Version 3, last updated by Mirco Dotta at December 15, 2011 08:37 UTC
Multi-modules use cases with Maven
[Is this fixed with the latest release of the Scala IDE??]
- This page goal is to describe how Scala IDE is expected to work with a multi-modules project. The main focus is brought on incremental changes and recompilation between modules.
Eclipse configuration
For the sake of simplicity, we will consider the following Eclipse installation:
- Eclipse 3.7 Indigo
- Scala-IDE 2.0.0-beta8
- m2e eclipse 1.0, comming with Indigo
- m2e-scala 0.3.0, see https://www.assembla.com/spaces/scala-ide/wiki/With_M2Eclipse
Project Configuration
On file system
The whole point is to have at least 2 dependants modules, on two dependant system.
.
├── scala-ide-interproject1
│ ├── module1A
│ │ ├── pom.xml
│ │ ├── src/main/scala/samples/module1A/Api1.scala
│ │ └── target/...
│ ├── module1B
│ │ ├── pom.xml
│ │ ├── src/main/scala/samples/module1B/Impl1.scala
│ │ └── target
│ └── pom.xml
└── scala-ide-interproject2
├── module2C
│ ├── pom.xml
│ ├── src/main/scala/samples/module2C/Main.scala
│ └── target
└── pom.xml
Main use Impl1 which is an implementation of Api1.
On Eclipse
Download the project on github https://github.com/fanf/scala-ide-interproject, and then use "Import... Maven -> Existing maven project" to import them all.
Maven should be configured to hide module on parent ( menu Windows > Preferences > Maven > "Hide folders of physically nested modules").
Maven workspace dependency resolution must be activated for each modules. Its the default, but you can check that in each project's contextual menu (right click on project on explorer wiew), you see Maven > Disable Workspace Resolution.
The result should look like:
Expected behaviour
- Wished behaviour:
- a modification on Impl1 only rebuild it, not Main, but executing Main see the modified code
- a modification on Api1 display error on Imp1 and Main (but not the full Module2C)
- a modification on Api2 only rebuild Module1A
- a modification on Api3 only rebuild Impl3 (not full module1B)
- a "clean all" rebuild all modules WITH the correct last source for each, i.e if the "clean all" follows a modification on Api1, Main see it.
- Acceptable behaviour:
- a modification on any module trigger the rebuild of all module depending upon it WITH the correct last source for each source
- a "clean all" rebuild all modules WITH the correct last source for each, i.e if the "clean all" follows a modification on Api1, Main see it.

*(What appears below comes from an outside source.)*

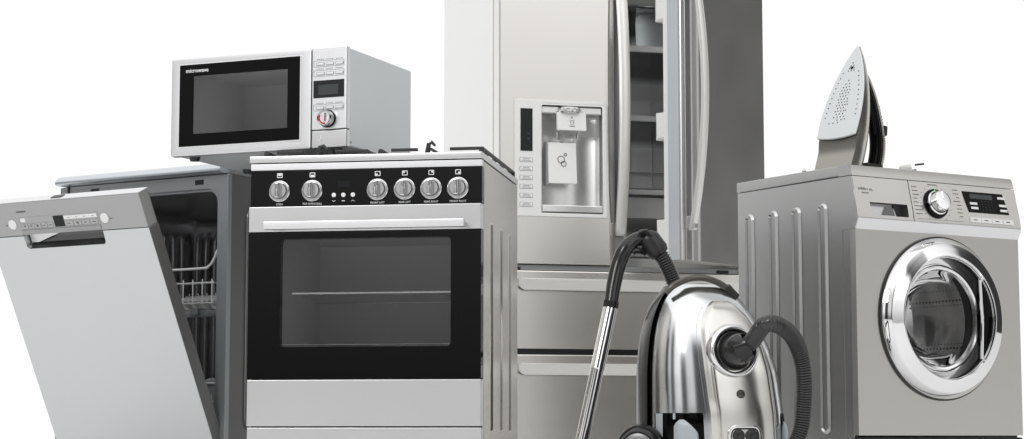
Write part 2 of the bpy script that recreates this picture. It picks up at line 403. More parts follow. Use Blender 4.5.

- We-can-do-with-it behaviour
- a modification on any module only rebuild-it and does not trigger a build of other module
- a "clean all" rebuild all modules WITH the correct last source for each, i.e if the "clean all" follows a modification on Api1, Main see it.
Current status
Well, even the worst case does not work correctly. Currently, depending of the modification (add/remove methods, change number or types of parameters, add/remove classes, etc) , the alignement between planets, and others clear criteria, what we see is:
- on a modification on Api1, no rebuild at all for dependant projects
- on a modification on module1A, module1B and module2C see a lots of false errors
- on a modification on Api1, a rebuild of other module is triggered but without the last source version of Api1, forcing to clean them, again (for modification on module1B), and again (for module2C), each time with dependant build triggered.
The last behaviour is the worst imaginable behaviour: in a large mulit-project workspace, with lots of modules, a modification in a deep dependency will trigger a rebuild of a lot of modules, but with error, and a lot of clean/build/clean is needed before seing the modified source reach the main project. When builds take seveal minutes, that just a bunch of time lost.